Unter der Asche - Tom Finnek

  • Kurzbeschreibung
    London 1666. Vier Tage lang brennt die Stadt. Es ist eine Stadt voller Menschen, die in den Schatten leben. Der Straßenjunge Geoff, der in einem Taubenschlag lebt. Seine schöne Schwester Jezebel, die abends in der verrufenen Kneipe »Boar's Head« Bier ausschenkt und eines Tages spurlos verschwindet. Der junge Jamie Hollar, der ein Bild von ihr gemalt hat. Der Gauner Ray Webster, der vom Dieb zum Dichter wird. Und viele andere mehr, Menschen besessen von Kunst, von Religion, von Hass oder dem schieren Hunger nach Leben. Sie alle sind Akteure in einem Drama, das sich vor dem Panorama dieser Stadt entfaltet. Ein Mord in einer dunklen Gasse, ein seltsamer Eremit auf einem Friedhof, ein Grabstein, der eine alte Geschichte von Schuld und Sühne erzählt. Aus diesem Gemisch entspringt der Funke, der ganz London in Brand setzen wird. Der Roman für alle, die London lieben.

    Über den Autor:

    Tom Finnek, 1965 in Westfalen geboren, lebt als Filmjournalist und Schriftsteller in Berlin. Als Autor beschäftigt er sich schon länger mit historischen Stoffen, insbesondere zum Münsterland. Für ihn ist London mit seiner langen, wechselhaften Geschichte genauso faszinierend wie Berlin. Tom Finnek ist verheiratet und hat zwei kleine Söhne, auf die er sehr stolz ist.



    Meine Meinung:
    London im Spätsommer 1666. Drückende Hitze liegt wie eine Dunstglocke über der Stadt und ihren Bewohnern. Während sich die Bevölkerung langsam wieder von einer wenige Monate zurückliegenden Pestwelle erholt, ahnt sie nicht, dass ihr noch eine viel größere Katastrophe bevorsteht. In Mitten dieser Zeit des Aufbruchs begegnen wir dem 13-jährigen Geoffrey, der nicht nur unter seinem trunksüchtigen Vater leidet sondern auch noch vor dem Rätsel steht, was mit seiner Schwester Jezebel passiert ist, die von einem auf den anderen Tag spurlos verschwunden ist. Als er sich nach einem belauschten Gespräch auf die Suche nach ihr macht, setzt er Dinge in Gang, die das Schicksal der Menschen in seinem Umfeld dauerhaft verändern werden.
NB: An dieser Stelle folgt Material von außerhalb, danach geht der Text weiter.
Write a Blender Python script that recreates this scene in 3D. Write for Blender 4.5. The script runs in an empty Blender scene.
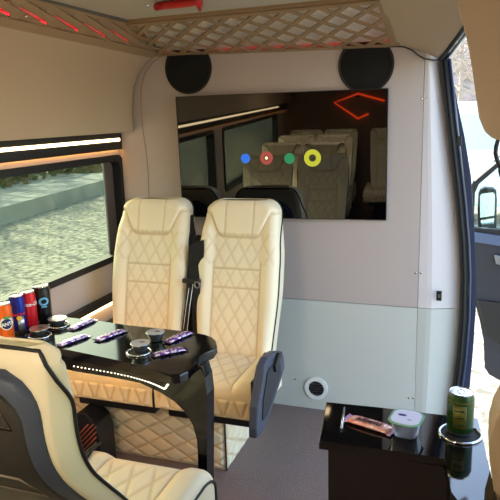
import bpy, bmesh, math, random
from math import sin, cos, pi, radians, sqrt, exp
from mathutils import Vector, Matrix
random.seed(4)
S = bpy.context.scene
COL = S.collection

# ------------------------------------------------------------------ camera
F = 620.0
yaw, pit, rol = map(radians, (19.7, 12.3, -1.75))
fw = Vector((-sin(yaw)*cos(pit), cos(yaw)*cos(pit), -sin(pit)))
rt = Vector((cos(yaw), sin(yaw), 0)); up = rt.cross(fw)
CA = cos(rol)*rt + sin(rol)*up; CB = -sin(rol)*rt + cos(rol)*up
EYE = Vector((0, 0, 1.5))
cd = bpy.data.cameras.new('camera'); cam = bpy.data.objects.new('camera', cd); COL.objects.link(cam)
cd.sensor_width = 36; cd.lens = F/500*36; cd.clip_start = .02; cd.clip_end = 500
m = Matrix((CA, CB, -fw)).transposed().to_4x4(); m.translation = EYE; cam.matrix_world = m
S.camera = cam
def ray(x, y): return fw + CA*(x-250)/F - CB*(y-250)/F
def oz(x, y, z): r = ray(x, y); return EYE + r*((z-EYE.z)/r.z)
def oy(x, y, v): r = ray(x, y); return EYE + r*(v/r.y)
def ox(x, y, v): r = ray(x, y); return EYE + r*(v/r.x)

# ------------------------------------------------------------------ materials
def lin(c):
    f = lambda v: v/12.92 if v <= .04045 else ((v+.055)/1.055)**2.4
    return tuple(f(v/255) for v in c) + (1,)
def mat(name, rgb, rough=.5, metal=0, emit=None, es=0, bump=None, var=None, coat=0, spec=.5, trans=0, alpha=1, sheen=0):
    M = bpy.data.materials.new(name); M.use_nodes = True
    nt = M.node_tree; b = nt.nodes['Principled BSDF']
    b.inputs['Base Color'].default_value = lin(rgb); b.inputs['Roughness'].default_value = rough
    b.inputs['Metallic'].default_value = metal; b.inputs['Coat Weight'].default_value = coat
    b.inputs['Coat Roughness'].default_value = .05
    b.inputs['Specular IOR Level'].default_value = spec; b.inputs['Transmission Weight'].default_value = trans
    b.inputs['Alpha'].default_value = alpha
    b.inputs['Sheen Weight'].default_value = sheen
    if emit: b.inputs['Emission Color'].default_value = lin(emit); b.inputs['Emission Strength'].default_value = es
    if bump or var:
        tc = nt.nodes.new('ShaderNodeTexCoord')
        mp = nt.nodes.new('ShaderNodeMapping'); nt.links.new(tc.outputs['Object'], mp.inputs[0])
        if bump:
            sc, st = bump[:2]
            if len(bump) > 2: mp.inputs['Scale'].default_value = bump[2]
            n = nt.nodes.new('ShaderNodeTexNoise'); n.inputs['Scale'].default_value = sc; n.inputs['Detail'].default_value = 4
            nt.links.new(mp.outputs[0], n.inputs[0])
            bp = nt.nodes.new('ShaderNodeBump'); bp.inputs['Strength'].default_value = st; bp.inputs['Distance'].default_value = .01
            nt.links.new(n.outputs[0], bp.inputs['Height']); nt.links.new(bp.outputs[0], b.inputs['Normal'])
        if var:
            sc, rgb2 = var[:2]
            n = nt.nodes.new('ShaderNodeTexNoise'); n.inputs['Scale'].default_value = sc; n.inputs['Detail'].default_value = 5
            nt.links.new(mp.outputs[0], n.inputs[0])
            r = nt.nodes.new('ShaderNodeValToRGB'); r.color_ramp.elements[0].position = .38; r.color_ramp.elements[1].position = .62
            r.color_ramp.elements[0].color = lin(rgb); r.color_ramp.elements[1].color = lin(rgb2)
            nt.links.new(n.outputs[0], r.inputs[0]); nt.links.new(r.outputs[0], b.inputs['Base Color'])
    return M
def emis(name, rgb, s): return mat(name, (10, 10, 10), .6, emit=rgb, es=s)

M = {}
M['tan'] = mat('tan_leatherette', (178, 155, 128), .5, bump=(260, .12))
M['tan_dark'] = mat('tan_trim', (150, 122, 92), .5, bump=(260, .12))
M['wall_up'] = mat('pale_beige_panel', (204, 184, 164), .5, bump=(300, .1))
M['wall_mid'] = mat('greige_panel', (182, 167, 162), .5, bump=(300, .1))
M['wall_low'] = mat('off_white_panel', (194, 194, 187), .45, bump=(300, .06))
M['ceil'] = mat('grey_headliner', (176, 166, 150), .7, bump=(400, .15))
M['floor'] = mat('brown_grey_vinyl', (116, 98, 92), .6, bump=(60, .5, (14, 1.2, 1)), var=(55, (140, 120, 112)))
M['floor'].node_tree.nodes['Mapping'].inputs['Scale'].default_value = (12, 1.2, 1)
M['gloss'] = mat('black_gloss', (10, 9, 11), .04, coat=.5, spec=.5)
M['table'] = mat('black_table_lacquer', (12, 11, 13), .09, spec=.5)
M['gloss_soft'] = mat('black_gloss_soft', (14, 13, 15), .12, coat=.6)
M['blackpl'] = mat('black_plastic', (18, 18, 20), .45)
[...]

    Tom Finneks Geschichte setzt einige Zeit nach dem großen Brand von London an, der die Stadt vom 2. bis zum 5. September 1666 zu vier Fünftel zerstört hat und dessen Ursache bis heute nicht ganz geklärt ist. Das Feuer spielt in diesem Roman aber nur eine kleinere Rolle und ist die Konsequenz sämtlicher Handlungen, die das Buch bis zu diesem Zeitpunkt erzählt. Tom Finnek erzählt in Rückblicken die Geschichte von Geoffrey, seiner Schwester Jezebel, dem Eremiten von St. Olave, dem Ranzigen Ray und dem verrückten Rat Scabie und weiteren Protagonisten aus unterschiedlichen Perspektiven. Während Geoffrey die Geschehnisse in der Ich-Perspektive erzählt, kommen die anderen Protagonisten in der dritten Person zum Zug. Hin und wieder kreuzen sich die Erzählstränge, sodass man die gleiche Geschichte aus dem Blickwinkel der jeweils agierenden Figur erfährt. Der Leser kann sich eigentlich nie sicher sein, welche Sicht der Dinge stimmt, wer die Wahrheit erzählt oder wer sich die Wahrheit nach eigenem Ermessen zurechtbiegt. Es ist ein grandioses Verwirrspiel, das der Autor mit dem Leser treibt und oft genug glaubt man, auf dem richtigen Weg zu sein, um and Ende festzustellen, dass man doch wieder in einer Sackgasse gelandet ist.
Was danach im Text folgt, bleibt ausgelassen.